In England, the idea of ‘due process’ developed directly out of the Magna Carta. The relevant section is Chapter 39. Translated into English, it reads:
No freeman shall be taken or [and] imprisoned or disseised or exiled or in any way destroyed, nor will we go upon him nor send upon him, except by the lawful judgment of his peers or [and] by the law of the land.
Whatever it might have meant originally, this chapter inspired the idea of due process in later legislation. In a mid-fourteenth century edict, it was expanded from applying just to any ‘free man’ to any man at all. In the seventeenth century, it also inspired the Petition of Right, the Habeas Corpus Act, and the Bill of Rights, which gave further protections against arbitrary court judgments.
3. FAIR TAXATION
The revolt of the English barons in 1215 was a tax revolt.
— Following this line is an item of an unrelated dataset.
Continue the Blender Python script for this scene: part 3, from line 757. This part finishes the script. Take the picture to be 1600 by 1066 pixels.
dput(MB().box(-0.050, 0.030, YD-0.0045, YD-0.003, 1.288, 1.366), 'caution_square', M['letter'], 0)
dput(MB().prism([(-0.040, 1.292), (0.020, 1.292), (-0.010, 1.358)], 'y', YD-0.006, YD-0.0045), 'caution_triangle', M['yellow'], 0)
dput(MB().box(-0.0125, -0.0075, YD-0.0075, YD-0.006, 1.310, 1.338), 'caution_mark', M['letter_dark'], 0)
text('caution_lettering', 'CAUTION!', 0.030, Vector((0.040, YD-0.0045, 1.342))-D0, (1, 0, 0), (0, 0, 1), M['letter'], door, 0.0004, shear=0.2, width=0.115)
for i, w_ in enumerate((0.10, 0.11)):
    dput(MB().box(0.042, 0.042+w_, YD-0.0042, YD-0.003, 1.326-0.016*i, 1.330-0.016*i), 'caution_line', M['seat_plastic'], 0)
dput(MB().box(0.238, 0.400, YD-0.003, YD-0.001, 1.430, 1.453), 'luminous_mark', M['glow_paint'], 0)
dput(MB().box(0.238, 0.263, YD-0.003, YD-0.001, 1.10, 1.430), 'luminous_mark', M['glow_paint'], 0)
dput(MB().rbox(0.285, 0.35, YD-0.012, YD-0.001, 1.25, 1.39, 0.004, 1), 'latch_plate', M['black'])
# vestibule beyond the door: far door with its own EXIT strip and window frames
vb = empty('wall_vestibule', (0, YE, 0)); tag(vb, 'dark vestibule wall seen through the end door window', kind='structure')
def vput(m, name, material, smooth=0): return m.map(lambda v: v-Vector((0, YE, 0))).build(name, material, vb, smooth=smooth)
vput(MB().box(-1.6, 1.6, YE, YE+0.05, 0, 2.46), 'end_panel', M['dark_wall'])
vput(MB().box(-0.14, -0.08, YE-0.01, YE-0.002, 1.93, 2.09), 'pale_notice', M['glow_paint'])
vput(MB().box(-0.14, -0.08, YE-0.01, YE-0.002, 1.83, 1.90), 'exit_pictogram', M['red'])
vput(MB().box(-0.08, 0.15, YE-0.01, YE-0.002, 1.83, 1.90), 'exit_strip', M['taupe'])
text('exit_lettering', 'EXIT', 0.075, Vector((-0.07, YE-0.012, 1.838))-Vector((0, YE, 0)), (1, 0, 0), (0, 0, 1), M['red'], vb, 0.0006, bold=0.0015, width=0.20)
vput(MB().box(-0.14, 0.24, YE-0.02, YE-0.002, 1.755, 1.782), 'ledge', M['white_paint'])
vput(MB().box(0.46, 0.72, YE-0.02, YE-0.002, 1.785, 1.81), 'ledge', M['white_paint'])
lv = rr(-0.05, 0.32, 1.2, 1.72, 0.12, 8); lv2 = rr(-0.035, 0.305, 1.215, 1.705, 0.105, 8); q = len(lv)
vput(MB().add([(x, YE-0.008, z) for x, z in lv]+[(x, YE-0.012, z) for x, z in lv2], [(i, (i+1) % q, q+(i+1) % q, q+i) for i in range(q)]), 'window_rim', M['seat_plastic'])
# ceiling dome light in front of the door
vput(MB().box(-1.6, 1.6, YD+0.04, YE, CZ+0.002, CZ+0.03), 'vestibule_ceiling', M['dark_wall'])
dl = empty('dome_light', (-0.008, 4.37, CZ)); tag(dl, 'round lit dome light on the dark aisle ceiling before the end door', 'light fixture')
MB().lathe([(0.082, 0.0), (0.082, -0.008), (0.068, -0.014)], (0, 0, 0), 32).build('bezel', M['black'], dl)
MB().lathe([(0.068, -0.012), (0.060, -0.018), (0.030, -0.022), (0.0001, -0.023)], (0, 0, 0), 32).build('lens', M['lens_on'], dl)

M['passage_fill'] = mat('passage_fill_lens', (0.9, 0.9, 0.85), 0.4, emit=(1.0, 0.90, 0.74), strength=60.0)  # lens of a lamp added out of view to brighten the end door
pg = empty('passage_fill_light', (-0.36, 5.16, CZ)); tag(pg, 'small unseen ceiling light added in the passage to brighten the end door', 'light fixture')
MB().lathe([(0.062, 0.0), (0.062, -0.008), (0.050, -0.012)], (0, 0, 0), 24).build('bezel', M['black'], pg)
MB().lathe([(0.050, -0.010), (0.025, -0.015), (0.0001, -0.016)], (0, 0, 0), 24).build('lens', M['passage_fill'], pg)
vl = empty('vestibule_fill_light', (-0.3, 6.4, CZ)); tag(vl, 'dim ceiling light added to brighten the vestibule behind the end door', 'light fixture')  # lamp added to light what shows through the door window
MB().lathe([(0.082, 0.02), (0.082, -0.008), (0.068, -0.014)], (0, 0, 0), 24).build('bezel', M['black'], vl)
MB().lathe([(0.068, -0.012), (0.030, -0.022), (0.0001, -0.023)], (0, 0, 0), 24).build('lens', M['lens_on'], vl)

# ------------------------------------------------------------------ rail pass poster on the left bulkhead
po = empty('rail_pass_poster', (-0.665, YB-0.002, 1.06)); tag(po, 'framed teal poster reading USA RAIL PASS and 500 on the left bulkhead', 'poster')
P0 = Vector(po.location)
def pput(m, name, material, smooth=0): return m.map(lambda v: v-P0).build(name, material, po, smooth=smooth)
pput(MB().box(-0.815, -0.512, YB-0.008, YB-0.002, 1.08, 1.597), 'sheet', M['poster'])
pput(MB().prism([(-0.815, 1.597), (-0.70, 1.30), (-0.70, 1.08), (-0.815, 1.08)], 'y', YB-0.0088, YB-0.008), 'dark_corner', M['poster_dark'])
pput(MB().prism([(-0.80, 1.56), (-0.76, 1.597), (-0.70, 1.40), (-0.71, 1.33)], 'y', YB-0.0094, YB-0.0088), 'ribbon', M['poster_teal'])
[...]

A lot of commentary on the Magna Carta focuses mostly on the impact that it had on the English legal system and ideas about the law. In fact, the Magna Carta was all about tax.
The document’s most enduring legacy is the rule that the King needs to consult his subjects before he can tax them. In Chapter 14 of the Magna Carta, it specified that the King was not to make demands of money from his subjects except with the consent of a council of archbishops, bishops, abbots, earls and barons.
The idea is simple: that a ruler should not demand taxes without the consent of the ruled. From the seventeenth century and onward, the same idea came to be extended to the broader population. It was inspiration behind the motto ‘no taxation without representation’—a slogan which was used both by American revolutionaries in the eighteenth century and by the suffragettes in the early twentieth. This idea was a key factor behind the extension of the vote to the general population and the development of our democracy.